> [Task details]: Track down the lines that contain "Continue" and copy them.
··········
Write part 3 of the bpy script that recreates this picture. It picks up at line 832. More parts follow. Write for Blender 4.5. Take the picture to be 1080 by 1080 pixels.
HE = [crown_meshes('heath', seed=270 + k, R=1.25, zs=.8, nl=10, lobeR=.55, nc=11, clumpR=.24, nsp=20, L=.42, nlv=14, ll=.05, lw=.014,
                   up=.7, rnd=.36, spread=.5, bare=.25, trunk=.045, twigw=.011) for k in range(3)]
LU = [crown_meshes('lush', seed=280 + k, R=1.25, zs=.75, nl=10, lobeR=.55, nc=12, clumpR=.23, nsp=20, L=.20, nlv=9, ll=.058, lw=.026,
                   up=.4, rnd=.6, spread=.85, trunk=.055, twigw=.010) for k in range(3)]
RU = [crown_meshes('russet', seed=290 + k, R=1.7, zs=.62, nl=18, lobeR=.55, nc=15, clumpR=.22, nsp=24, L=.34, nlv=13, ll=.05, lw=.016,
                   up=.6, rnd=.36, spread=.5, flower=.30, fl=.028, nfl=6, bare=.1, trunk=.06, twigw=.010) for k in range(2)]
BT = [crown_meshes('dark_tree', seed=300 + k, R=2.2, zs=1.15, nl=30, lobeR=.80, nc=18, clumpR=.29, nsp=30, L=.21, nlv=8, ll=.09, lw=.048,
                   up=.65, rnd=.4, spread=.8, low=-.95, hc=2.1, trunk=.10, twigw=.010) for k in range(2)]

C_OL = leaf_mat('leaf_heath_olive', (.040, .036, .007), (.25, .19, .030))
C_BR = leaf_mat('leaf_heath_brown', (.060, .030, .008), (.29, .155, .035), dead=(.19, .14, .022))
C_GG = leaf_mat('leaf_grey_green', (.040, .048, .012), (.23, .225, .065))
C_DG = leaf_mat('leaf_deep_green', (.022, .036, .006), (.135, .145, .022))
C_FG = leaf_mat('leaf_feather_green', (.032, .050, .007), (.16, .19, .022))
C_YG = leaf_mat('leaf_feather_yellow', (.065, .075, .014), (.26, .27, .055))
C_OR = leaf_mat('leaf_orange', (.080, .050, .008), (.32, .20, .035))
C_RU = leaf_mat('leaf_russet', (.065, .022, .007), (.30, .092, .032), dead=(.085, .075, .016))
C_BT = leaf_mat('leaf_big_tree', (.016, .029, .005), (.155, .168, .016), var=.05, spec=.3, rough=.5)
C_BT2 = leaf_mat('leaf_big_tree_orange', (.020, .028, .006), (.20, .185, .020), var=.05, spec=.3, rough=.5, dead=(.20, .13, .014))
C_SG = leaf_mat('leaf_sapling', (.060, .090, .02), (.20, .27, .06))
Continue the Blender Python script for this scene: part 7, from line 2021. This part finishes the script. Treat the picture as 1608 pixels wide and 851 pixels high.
··········
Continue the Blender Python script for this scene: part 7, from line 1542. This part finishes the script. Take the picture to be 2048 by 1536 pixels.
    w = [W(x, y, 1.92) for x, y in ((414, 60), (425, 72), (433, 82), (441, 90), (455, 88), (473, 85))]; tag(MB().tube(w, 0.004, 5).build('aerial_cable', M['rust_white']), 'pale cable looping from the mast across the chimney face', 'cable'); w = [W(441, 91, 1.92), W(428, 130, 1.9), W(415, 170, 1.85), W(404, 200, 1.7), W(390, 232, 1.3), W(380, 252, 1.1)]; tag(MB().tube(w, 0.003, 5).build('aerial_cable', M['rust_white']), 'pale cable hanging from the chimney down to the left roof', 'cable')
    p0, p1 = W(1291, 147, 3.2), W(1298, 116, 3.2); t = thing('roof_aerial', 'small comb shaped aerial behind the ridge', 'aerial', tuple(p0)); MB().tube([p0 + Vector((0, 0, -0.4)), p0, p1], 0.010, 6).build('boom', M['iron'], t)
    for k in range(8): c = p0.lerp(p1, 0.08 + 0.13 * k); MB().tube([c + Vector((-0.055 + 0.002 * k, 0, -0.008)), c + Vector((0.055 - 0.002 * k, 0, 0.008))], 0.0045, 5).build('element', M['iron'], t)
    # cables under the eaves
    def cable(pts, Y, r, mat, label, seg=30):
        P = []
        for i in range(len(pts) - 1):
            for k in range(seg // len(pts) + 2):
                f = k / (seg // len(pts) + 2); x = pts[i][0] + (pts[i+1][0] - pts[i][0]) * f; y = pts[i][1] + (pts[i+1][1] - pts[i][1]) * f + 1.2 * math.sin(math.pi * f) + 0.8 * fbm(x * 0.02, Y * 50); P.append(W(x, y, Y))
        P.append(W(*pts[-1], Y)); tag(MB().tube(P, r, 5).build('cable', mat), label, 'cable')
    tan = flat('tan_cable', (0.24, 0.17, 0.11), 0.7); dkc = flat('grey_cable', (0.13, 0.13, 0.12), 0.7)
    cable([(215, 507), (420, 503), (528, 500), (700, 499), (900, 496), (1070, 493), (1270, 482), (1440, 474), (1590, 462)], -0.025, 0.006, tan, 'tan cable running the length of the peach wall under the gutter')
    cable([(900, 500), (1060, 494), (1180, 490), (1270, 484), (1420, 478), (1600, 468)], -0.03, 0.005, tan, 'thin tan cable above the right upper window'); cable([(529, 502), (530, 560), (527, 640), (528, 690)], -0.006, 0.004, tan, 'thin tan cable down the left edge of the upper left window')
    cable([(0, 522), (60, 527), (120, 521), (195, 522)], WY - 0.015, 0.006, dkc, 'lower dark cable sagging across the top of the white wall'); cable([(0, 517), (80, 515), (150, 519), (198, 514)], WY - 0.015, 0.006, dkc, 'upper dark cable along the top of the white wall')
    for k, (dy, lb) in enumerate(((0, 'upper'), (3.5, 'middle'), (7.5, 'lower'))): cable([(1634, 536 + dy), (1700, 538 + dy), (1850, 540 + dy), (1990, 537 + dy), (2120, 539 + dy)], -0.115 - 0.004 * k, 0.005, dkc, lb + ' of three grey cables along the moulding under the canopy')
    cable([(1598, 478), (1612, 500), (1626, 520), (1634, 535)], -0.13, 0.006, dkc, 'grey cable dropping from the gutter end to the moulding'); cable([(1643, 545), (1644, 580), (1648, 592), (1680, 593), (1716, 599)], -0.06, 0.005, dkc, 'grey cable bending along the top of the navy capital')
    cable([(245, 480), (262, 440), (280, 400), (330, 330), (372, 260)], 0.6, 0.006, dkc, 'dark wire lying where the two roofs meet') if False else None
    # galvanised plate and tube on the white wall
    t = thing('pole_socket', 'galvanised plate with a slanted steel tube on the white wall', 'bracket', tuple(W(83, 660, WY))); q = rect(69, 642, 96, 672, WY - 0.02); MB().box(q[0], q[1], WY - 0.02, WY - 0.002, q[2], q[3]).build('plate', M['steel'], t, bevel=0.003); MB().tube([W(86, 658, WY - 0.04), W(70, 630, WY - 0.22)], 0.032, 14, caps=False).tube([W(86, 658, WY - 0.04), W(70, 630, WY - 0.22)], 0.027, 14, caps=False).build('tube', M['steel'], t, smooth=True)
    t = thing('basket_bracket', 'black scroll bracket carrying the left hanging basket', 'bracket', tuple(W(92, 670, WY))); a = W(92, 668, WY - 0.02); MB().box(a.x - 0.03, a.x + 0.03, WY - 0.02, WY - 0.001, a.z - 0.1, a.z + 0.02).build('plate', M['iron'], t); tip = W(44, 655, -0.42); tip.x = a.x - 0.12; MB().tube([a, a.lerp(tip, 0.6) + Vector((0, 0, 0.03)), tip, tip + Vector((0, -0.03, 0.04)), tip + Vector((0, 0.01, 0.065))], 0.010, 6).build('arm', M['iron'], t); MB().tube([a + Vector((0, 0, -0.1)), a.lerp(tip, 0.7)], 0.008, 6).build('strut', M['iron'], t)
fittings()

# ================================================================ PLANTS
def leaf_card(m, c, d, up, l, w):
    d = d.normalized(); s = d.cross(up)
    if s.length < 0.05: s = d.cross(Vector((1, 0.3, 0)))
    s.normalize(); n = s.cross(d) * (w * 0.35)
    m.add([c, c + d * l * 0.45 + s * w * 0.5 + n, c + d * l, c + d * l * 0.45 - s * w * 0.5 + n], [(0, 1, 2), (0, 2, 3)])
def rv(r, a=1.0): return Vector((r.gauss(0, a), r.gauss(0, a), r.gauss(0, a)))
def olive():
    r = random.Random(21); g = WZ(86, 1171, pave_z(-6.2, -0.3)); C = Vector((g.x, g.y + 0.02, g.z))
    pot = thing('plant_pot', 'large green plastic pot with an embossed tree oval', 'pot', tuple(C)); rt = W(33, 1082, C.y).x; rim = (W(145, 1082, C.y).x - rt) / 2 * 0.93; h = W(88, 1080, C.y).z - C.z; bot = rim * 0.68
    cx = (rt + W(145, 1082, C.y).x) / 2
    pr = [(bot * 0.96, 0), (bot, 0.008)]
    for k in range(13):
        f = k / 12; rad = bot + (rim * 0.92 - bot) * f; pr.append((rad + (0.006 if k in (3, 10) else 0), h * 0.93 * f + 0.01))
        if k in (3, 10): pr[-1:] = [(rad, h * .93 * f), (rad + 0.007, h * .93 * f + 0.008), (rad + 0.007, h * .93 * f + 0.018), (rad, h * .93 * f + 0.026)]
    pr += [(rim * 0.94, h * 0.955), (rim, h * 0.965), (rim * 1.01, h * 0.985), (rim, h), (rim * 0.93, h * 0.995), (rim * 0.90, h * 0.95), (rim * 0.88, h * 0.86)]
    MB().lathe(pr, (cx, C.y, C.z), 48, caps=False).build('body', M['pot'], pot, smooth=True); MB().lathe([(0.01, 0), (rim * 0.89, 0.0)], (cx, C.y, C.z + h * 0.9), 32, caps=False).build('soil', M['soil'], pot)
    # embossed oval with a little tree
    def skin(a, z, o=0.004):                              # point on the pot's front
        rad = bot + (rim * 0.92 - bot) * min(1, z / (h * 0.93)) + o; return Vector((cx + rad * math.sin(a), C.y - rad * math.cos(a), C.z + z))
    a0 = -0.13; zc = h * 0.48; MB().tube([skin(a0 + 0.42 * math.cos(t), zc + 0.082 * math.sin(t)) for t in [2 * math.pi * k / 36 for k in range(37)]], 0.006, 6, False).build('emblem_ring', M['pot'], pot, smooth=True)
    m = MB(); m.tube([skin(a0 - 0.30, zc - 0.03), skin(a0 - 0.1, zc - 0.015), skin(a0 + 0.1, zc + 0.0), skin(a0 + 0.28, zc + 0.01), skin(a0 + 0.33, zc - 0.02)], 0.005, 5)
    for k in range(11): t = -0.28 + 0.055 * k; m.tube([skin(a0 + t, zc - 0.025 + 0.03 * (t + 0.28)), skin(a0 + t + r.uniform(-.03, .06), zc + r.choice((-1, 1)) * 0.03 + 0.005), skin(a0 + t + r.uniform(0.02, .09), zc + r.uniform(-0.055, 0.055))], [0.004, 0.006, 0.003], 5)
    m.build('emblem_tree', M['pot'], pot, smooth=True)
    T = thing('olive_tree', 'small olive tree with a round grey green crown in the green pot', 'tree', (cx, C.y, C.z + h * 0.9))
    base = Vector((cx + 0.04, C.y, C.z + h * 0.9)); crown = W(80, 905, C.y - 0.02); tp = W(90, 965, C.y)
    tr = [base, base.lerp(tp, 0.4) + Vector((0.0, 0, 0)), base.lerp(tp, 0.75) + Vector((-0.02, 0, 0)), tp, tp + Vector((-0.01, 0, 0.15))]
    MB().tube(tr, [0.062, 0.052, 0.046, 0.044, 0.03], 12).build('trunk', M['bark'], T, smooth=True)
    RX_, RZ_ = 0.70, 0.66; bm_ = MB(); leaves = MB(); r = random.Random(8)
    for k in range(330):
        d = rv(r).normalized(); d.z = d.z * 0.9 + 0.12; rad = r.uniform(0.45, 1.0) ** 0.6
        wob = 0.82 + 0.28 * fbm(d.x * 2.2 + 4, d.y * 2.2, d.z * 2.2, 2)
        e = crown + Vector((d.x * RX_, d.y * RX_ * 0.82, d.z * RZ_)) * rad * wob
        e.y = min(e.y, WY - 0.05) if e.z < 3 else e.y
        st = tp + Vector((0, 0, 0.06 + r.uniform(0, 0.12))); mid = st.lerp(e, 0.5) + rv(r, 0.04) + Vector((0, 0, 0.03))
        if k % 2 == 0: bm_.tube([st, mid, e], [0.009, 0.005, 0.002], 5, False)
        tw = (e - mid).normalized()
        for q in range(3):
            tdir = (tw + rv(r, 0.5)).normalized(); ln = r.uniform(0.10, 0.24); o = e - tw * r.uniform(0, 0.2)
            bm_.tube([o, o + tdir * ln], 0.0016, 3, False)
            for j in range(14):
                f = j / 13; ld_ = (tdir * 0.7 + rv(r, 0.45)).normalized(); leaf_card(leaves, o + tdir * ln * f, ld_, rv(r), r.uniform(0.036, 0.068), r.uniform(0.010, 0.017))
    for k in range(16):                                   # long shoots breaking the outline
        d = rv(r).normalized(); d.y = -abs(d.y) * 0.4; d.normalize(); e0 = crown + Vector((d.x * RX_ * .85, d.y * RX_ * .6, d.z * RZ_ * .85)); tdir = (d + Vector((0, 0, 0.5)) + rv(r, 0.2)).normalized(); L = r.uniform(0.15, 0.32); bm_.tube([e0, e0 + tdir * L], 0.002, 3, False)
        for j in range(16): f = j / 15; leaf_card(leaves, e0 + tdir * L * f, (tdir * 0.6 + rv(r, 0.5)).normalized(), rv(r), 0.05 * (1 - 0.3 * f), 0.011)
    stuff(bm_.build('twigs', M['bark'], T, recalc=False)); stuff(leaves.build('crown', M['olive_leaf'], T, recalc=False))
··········
> [Task answer]:
Continue the Blender Python script for this scene: part 7, from line 2021. This part finishes the script. Treat the picture as 1608 pixels wide and 851 pixels high.
Continue the Blender Python script for this scene: part 7, from line 1542. This part finishes the script. Take the picture to be 2048 by 1536 pixels.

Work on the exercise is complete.